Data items
- - - - - - -
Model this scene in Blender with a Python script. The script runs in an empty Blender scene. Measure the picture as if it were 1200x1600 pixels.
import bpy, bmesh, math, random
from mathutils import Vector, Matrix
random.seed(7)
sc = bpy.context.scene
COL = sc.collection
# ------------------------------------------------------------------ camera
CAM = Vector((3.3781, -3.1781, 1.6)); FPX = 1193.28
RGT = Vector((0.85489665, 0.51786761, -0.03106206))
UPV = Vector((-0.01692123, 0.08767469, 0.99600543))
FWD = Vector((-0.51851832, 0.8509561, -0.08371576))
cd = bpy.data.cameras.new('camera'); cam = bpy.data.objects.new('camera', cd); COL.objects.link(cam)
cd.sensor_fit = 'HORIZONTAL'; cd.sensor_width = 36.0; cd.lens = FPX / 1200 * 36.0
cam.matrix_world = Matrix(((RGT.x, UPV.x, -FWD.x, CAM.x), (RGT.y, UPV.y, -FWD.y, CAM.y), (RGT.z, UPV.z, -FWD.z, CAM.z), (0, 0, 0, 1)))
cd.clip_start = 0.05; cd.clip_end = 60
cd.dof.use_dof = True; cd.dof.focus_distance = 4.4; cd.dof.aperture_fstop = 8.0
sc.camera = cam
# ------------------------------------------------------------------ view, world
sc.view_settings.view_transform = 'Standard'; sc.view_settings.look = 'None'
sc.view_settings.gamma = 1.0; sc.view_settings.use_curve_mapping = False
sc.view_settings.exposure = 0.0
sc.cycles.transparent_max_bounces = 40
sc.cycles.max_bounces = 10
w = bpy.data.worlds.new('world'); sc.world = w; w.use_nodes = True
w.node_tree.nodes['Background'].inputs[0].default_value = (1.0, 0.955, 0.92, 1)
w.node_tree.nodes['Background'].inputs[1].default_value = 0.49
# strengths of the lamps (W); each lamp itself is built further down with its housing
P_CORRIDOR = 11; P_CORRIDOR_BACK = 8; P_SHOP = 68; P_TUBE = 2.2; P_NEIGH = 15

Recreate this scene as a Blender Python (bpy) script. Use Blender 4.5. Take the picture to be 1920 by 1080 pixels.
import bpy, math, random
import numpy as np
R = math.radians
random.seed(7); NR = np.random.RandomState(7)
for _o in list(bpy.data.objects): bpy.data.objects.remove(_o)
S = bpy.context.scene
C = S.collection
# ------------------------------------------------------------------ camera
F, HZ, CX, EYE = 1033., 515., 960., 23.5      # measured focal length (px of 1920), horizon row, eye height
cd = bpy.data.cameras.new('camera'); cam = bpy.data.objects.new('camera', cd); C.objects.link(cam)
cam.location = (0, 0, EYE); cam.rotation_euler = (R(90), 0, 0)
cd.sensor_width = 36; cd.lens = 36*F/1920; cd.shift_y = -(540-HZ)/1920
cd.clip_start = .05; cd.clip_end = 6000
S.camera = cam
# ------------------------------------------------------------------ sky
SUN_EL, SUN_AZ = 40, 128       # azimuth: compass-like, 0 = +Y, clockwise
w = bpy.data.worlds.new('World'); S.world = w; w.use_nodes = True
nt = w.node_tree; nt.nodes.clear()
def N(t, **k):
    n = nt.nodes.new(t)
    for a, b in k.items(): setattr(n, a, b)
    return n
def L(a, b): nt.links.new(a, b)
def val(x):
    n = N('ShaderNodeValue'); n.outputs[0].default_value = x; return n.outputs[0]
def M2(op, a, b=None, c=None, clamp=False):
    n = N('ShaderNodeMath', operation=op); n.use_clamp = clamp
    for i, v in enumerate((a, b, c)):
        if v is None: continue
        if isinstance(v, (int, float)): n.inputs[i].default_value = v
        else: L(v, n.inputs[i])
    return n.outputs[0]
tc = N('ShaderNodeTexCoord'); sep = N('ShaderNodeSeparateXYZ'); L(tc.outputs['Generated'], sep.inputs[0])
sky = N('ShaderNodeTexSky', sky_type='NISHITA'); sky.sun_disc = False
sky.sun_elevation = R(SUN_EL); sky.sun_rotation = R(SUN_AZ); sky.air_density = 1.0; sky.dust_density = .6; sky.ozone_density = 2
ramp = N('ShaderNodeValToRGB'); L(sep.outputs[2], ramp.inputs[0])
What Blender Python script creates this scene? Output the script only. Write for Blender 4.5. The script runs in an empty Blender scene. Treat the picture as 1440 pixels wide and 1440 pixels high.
- - - - - - -
(Stated goal): Reply with only the number of lines in the entries that contain the word "Python".

(Response for this exercise): 3